One such plan to protect Himalayan Rivers and their fishes could be to legislatively create community-governed river reaches. For example, communities located along a river could manage and protect river reaches abutting the community geographical boundaries, with adequate encouragement, support and under the overall jurisdiction of the appropriate Government authorities. However, assessing local communities’ willingness to support such an approach has to be made a priority. The key members of the community also need to be trained so that the community is able to understand their duties and handle the responsibility. Even though a community is willing and is capable, after passage of time the initial enthusiasm can subside. Utmost care has to be taken to avoid conflicts of interest between communities which could hinder the success of this approach. Communities enthusiastic to support the approach should be allowed to assist with the ongoing conservation strategies in the region to better understand the future requirements and commitments from them. There are other potential hurdles with this approach, e.g. the unwillingness of neighbouring communities to participate in river and fish conservation as well as conservation of the riverine ecosystem in a holistic manner. Here educational awareness and media could play a pivotal role. Communities protecting multiple river reaches along a river could have the potential for a long-term catchment scale protection.

Photo 4

Fish caught by illegal fishing technique outside the protected river reaches

Flagship species have been vital in spreading conservation awareness and generating funds for future research activities. This has benefitted the species in question and their ecosystem. In the Himalayan region, the tiger and the Indian elephant continue to play important flagship roles and secure their survival and that of their habitats. Therefore, there is a need to explore the possibility of a flagship fish species which could boost river conservation on a domestic and international scale. However, such fish species should have strong local stakeholders’ support by providing social and economic benefits. The golden mahseer could be investigated as a candidate for such an approach. This is because this fish species is world renowned among catch-and-release (C&R) anglers, who frequent the Himalayan Rivers in its search. This brings with it economic opportunities for local stakeholders, but more importantly, a sense of local pride for village members.

The Golden Mahseer

The Golden Mahseer

Catch and Release (C&R) angling has been a leisure activity in the Himalayan region for many decades, and has attracted both domestic and international audience. Various fish species have been of interest; however, the golden mahseer has been a clear winner. There are strong views that Catch and Release (C&R) angling is detrimental for not just the target fish species, but also for the wider river ecosystem. It is not permitted in the PAs (Protected Areas), Wildlife Sanctuaries and National Parks. There are reports of C&R angling providing valuable fish data to scientists, generating funds for research projects, providing monetary incentives for regional economies, and through collaboration with local stakeholders ensuring protection to threatened fish species. In this regard, there is a need to study the level of conservation awareness among C&R anglers visiting the Himalayan Rivers, and then determine if their current and future assistance could benefit the fish species as well as protection of the riverine ecosystem outside our existing PAs (protected areas) and Wildlife Sanctuaries.

Catch and Release

Catch and Release of Golden Mahseer (credit: The Himalayan Outback)

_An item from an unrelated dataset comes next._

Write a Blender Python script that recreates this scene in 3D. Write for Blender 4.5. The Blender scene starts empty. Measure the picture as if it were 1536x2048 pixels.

The Indian Himalayan Rivers are facing major turmoil and demand the application of multiple approaches. The health of a river will be good if the entire river is protected through multiple mechanisms like existing PAs (Protected Areas), WLS (Wildlife Sanctuaries), National Parks along with community participation. Importantly, unless there is widespread cooperation between local stakeholders, we will be fighting a losing battle. The time has come to act, and to act now.